Association for Postal Commerce

formerly Advertising Mail Marketing Association
1901 N. Fort Myer Dr., Ste 401 * Arlington, VA 22209-1609 * Ph. 703-524-0096 * Fax 703-524-1871

A TALE OF TWO THEORIES

The following is a postal perspective by Experian Vice President for Postal Affairs Joe Lubenow. The views expressed are the author's and do not necessary reflect the official views or policies of PostCom.

Leaving aside the possibility of legislative postal reform with all its many variations, there are just two contending strategies for how the Postal Service can muddle through the next decade without the imminent crisis that many predict. The nature of the imminent crisis is held by many to be an Internet-related volume decline, initially focused on First Class transactions. By others it is held to be, in part or in whole, a failure to meet efficiency expectations in terms of costs or delivery.

The first strategy, which we call Theory One, is to re-engineer the processing backbone of the USPS. In the case of Standard mail, this means to transform the bulk mail centers, sectional center facilities, and other processing plants with faster sorting equipment, automatic induction, automatic sweeping, delivery point sequencing and robotics. The result will be that with much less labor, the age of automation can truly begin. This has to work not just for letters, but also for flats and parcels. If it succeeds, the Postal Service would want mail to be directed either to an origin facility or to the facility closest to the destination that has the proper equipment for the bar code sorting and delivery point sequencing. Certainly this facility will not be the DDU. There are far too many, and they have space limitations among other constraints. The Postal Service would want barcoded mail, not necessarily presequenced, within specified physical dimensions, and delivered in many cases to the SCF.

The second strategy, Theory Two, is to bypass as much of the USPS processing network as possible and deliver large quantities of mail to the DDU. Here mail would undergo minimal processing and, without staging or other delays, be delivered forthwith. This has been called the "last mile" strategy. It still relies on the carrier to play a unique role that competing services might find hard to match, but it lessens the need for and dependence on the automated mega-facility. This strategy is applicable for carrier route sorted mail. But it is compatible with automation in that mailer or postal barcodes could still be used on small machines to organize the mail for delivery. These machines might be more collators than sorters, with a small number of output separations. They could accept sequenced inputs from mailers, drop shipped or sent from upstream plants, or sequenced inputs created at the plants.

The USPS has not decided and would have difficulty deciding between these two strategies. But inadvertently or not, the rate case proposals provide mailers with signals that sooner or later are acted on by industry. What signals does the R2000-1 case send to the mailers? We think the signals are fairly clear, and that notwithstanding a lack of consensus in postal management, they point to Theory Two.

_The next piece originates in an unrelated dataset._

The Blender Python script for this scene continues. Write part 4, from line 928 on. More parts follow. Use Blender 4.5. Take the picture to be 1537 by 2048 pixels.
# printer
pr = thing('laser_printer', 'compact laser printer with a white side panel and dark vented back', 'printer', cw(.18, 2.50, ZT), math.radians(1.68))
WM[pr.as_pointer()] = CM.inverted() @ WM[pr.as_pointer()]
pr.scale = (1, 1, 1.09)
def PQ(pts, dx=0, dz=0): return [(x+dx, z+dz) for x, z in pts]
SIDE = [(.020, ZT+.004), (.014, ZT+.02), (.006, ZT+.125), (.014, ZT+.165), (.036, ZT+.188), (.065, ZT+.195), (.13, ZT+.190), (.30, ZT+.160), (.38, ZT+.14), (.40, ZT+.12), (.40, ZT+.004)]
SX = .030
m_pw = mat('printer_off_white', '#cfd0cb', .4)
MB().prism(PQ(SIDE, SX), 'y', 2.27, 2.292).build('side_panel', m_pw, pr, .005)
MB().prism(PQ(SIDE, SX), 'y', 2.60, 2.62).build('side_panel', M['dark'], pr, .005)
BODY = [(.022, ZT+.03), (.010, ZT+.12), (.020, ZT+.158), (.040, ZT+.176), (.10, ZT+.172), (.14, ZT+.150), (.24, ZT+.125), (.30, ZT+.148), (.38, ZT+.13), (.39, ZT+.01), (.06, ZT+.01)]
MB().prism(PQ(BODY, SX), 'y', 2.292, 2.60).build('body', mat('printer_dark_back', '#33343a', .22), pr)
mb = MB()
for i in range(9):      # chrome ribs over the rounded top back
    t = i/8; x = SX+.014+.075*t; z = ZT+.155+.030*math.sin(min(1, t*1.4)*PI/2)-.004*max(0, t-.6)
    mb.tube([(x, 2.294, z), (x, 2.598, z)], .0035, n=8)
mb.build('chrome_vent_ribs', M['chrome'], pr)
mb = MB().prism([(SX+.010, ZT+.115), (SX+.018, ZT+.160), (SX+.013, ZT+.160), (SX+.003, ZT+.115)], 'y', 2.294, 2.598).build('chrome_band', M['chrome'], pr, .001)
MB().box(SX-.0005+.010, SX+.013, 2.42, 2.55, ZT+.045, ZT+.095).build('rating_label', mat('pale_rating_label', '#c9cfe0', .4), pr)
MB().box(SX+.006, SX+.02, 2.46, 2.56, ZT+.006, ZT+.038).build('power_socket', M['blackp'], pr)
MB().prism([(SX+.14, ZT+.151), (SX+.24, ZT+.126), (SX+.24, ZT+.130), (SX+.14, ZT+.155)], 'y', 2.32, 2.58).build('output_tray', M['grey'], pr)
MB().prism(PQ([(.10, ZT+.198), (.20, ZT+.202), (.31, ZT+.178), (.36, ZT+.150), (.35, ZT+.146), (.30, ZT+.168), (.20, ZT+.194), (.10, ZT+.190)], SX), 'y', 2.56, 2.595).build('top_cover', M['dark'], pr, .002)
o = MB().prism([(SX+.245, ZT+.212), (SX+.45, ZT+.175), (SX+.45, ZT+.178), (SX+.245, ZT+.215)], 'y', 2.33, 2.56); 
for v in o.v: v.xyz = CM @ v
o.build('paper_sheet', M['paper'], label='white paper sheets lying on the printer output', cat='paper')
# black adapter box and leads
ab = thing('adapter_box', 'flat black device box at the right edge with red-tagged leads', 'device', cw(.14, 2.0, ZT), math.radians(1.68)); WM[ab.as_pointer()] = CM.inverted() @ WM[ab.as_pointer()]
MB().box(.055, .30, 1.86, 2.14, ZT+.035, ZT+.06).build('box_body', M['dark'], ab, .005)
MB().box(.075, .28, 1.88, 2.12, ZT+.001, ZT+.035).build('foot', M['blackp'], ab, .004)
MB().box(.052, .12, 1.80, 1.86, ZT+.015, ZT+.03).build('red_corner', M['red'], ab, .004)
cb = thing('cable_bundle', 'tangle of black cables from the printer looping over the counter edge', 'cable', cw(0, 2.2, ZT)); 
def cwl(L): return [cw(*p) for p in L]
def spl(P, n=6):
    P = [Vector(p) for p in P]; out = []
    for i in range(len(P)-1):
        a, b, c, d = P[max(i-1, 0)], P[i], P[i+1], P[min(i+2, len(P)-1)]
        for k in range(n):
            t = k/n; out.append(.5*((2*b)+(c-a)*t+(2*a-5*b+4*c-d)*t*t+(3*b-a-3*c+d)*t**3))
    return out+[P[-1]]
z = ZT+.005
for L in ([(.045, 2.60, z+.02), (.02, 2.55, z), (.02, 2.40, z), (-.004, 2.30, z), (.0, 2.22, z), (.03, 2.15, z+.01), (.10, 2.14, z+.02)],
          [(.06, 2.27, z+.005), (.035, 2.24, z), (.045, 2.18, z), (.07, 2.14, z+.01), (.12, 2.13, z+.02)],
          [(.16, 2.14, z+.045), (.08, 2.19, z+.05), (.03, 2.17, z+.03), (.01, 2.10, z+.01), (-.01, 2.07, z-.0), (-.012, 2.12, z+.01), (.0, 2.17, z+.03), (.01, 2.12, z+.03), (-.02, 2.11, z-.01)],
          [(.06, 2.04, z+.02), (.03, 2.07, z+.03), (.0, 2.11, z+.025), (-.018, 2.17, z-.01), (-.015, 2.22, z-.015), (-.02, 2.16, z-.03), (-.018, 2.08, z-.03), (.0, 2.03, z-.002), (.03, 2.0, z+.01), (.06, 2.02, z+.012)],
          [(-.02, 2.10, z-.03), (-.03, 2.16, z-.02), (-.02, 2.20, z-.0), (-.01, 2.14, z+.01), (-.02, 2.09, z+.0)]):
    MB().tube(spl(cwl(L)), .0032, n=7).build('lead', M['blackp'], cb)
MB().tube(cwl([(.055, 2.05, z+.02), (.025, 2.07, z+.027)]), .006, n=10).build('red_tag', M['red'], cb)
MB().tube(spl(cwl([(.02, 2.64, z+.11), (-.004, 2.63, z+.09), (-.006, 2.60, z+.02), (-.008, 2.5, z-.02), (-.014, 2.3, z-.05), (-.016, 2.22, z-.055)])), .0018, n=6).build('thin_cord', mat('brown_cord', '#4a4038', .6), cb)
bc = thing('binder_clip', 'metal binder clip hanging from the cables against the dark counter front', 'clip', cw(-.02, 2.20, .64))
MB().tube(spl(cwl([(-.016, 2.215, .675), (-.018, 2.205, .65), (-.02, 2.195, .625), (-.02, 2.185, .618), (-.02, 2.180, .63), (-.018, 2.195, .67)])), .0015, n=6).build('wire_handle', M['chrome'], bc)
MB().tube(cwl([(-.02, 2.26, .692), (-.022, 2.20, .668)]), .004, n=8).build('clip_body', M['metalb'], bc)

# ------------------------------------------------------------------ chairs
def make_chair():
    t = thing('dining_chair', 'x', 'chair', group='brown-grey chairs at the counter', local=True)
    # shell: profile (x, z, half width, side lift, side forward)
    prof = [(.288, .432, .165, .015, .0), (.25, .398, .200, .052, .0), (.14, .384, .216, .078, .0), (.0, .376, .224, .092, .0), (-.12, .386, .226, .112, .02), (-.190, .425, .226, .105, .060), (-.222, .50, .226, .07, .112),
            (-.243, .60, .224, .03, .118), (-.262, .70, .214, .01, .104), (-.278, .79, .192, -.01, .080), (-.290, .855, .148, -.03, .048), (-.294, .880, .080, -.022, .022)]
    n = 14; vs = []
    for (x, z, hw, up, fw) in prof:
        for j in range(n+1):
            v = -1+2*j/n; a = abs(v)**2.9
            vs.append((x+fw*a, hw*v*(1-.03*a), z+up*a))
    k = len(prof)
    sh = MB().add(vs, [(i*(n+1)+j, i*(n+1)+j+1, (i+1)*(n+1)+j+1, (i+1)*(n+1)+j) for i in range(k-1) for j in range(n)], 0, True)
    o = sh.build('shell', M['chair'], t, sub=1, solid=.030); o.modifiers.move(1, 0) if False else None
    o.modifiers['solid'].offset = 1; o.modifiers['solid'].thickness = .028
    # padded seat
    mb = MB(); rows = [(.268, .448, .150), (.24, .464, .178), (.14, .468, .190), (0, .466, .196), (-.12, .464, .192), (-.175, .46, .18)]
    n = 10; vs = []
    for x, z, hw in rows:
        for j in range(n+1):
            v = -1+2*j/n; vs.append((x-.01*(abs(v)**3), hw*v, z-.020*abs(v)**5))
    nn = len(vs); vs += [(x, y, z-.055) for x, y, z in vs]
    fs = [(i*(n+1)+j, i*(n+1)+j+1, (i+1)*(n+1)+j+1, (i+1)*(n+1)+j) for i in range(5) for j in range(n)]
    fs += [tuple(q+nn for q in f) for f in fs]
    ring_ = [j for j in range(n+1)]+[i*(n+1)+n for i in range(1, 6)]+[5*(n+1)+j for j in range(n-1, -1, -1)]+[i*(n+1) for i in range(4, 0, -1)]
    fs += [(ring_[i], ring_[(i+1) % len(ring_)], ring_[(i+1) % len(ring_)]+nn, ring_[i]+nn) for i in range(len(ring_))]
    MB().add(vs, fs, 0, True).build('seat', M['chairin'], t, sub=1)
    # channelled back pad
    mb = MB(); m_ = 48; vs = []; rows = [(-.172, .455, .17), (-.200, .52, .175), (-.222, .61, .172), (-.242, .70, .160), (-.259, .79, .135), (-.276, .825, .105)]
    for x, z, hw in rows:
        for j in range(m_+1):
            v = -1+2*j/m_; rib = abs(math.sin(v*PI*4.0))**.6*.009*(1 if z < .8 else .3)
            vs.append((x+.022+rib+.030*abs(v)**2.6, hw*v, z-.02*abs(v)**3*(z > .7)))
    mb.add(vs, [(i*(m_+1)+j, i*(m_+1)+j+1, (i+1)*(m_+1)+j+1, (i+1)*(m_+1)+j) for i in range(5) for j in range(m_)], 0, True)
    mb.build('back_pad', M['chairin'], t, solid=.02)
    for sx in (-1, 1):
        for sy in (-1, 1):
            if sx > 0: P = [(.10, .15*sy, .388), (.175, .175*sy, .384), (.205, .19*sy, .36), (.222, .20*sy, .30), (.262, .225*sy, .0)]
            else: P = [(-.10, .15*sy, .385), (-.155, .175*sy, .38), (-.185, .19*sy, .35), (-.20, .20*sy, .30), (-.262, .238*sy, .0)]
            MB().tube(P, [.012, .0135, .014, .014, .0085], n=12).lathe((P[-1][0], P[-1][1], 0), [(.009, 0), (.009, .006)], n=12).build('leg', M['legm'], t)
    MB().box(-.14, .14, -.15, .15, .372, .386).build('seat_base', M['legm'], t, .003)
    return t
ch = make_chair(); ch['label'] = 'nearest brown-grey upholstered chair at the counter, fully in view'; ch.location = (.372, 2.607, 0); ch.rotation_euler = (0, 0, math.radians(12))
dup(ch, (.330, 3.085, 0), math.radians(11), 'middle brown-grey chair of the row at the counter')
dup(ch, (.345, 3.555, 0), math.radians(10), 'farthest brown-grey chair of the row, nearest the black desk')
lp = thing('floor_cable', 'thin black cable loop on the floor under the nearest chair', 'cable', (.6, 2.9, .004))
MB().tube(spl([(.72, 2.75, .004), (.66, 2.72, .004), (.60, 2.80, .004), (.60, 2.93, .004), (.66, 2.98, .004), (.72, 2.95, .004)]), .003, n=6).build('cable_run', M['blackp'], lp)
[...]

The evidence for this contention includes the drop shipping piece rate discounts for Periodicals, which create opportunities for some Periodicals to be drop shipped that had been economically infeasible. The zone spread for Periodicals is also deeper. It also includes the increase in Standard drop shipping discounts. While it is true that the lowered passthrough percentage lessens the potential increase, at the same time that fact shows that there is additional room for growth in these work sharing opportunities. Further, the Standard DDU discount is increased by a larger amount. It includes the new rate structure in bound printed matter, which favors SCF entry and allows for DDU, though local zone is abolished.

What could have been done to make this signal clearer and stronger? For First Class mail, an industry proposal for drop shipping, which was endorsed by industry associations such as the Association for Postal Commerce, was not included in the case. In any event, this concept has its detractors as well as its proponents. For Standard, all mail considered by the USPS to be best processed at the DDU, regardless of whether it was carrier route mail or not, should be given an incentive to get there. Even if the definitions of what should be processed where do change over time, the incentive should be based on what is best in a relatively dynamic sense. For Package Services, aside from drop shipping incentives, additional ancillary services useful to the recipient, beyond Delivery Confirmation, would be helpful.

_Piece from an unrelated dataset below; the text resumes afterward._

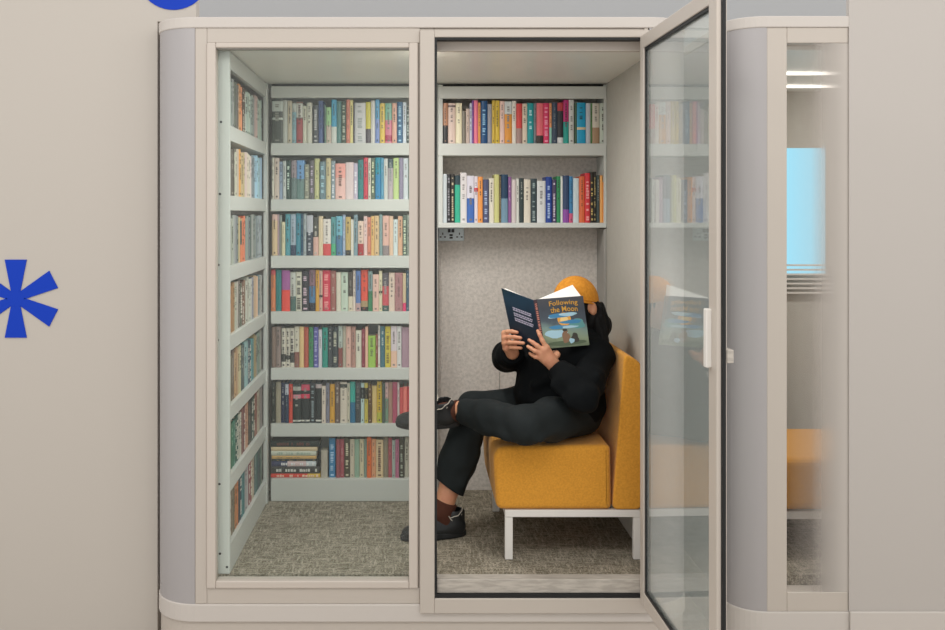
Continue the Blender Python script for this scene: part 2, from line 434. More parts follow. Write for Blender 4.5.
df = mb.build('door_frame', M['frame'], booth, bevel=.003)
mb = MB()
mb.box(X0(434.5), X0(437), -.012, .03, Z0(596.5), Z0(38)); mb.box(X0(437), X0(641), -.012, .03, Z0(40.2), Z0(38)); mb.box(X0(437), X0(641), -.010, .03, Z0(597), Z0(593))
mb.build('door_seal', M['black'], df)
mb = MB(); mb.box(X0(437), X0(644), .0, .055, Z0(593), FZ + .001); mb.build('threshold', M['sill'], booth, bevel=.002)
# lining
mb = MB(); mb.box(-.915, .894, .055, 1.19, FZ - .05, FZ); fl = mb.build('carpet', M['carpet'], booth)
mb = MB(); mb.box(-.915, .894, .055, 1.19, CZ, CZ + .02); mb.build('ceiling_panel', M['ceil'], booth)
mb = MB(); mb.box(-.925, -.905, .055, 1.19, FZ, CZ); mb.build('side_lining', M['sidefelt'], booth)
mb = MB(); mb.box(.884, .904, .055, 1.19, FZ, CZ); mb.build('side_lining', M['sidefelt'], booth)
mb = MB(); mb.box(-.905, .884, 1.17, 1.19, FZ, CZ); mb.build('rear_lining', M['felt'], booth)
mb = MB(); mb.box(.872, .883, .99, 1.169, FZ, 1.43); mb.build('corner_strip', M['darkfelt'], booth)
mb = MB(); mb.box(PX(499, 1.17), PX(499, 1.17) + .004, 1.1665, 1.17, FZ + .001, PZ(372, 1.17)); mb.build('felt_seam', M['darkfelt'], booth)
mb = MB(); mb.box(PX(437, .0), PX(644, 0), .05, .075, CZ - .004, ZT0 - .03); mb.build('header_lining', M['bead'], booth)

# the open door leaf: hinged on the right jamb, swung out towards the viewer
DW, DT = 0.83, 0.030
DZ0, DZ1 = 0.098, 2.142
dirv = Vector((0.030, -1.0, 0)).normalized(); nrm = Vector((1.0, 0.030, 0)).normalized()   # along the leaf, and its outward side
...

Can we place all our chips on Theory Two? Clearly not. If large quantities of mail end up bypassing the processing plants, it will relieve a strain on these facilities, even if they are not expanded and populated with robots. But it will still be essential to strengthen the processing backbone through automation with a parallel information structure that is open to the perusal of those with a legitimate interest in the matter. If the Postal Service could clearly articulate its strategy on these issues, maintain its focus during implementation, and keep its ducks in line, including when rate cases are filed, it just might muddle through.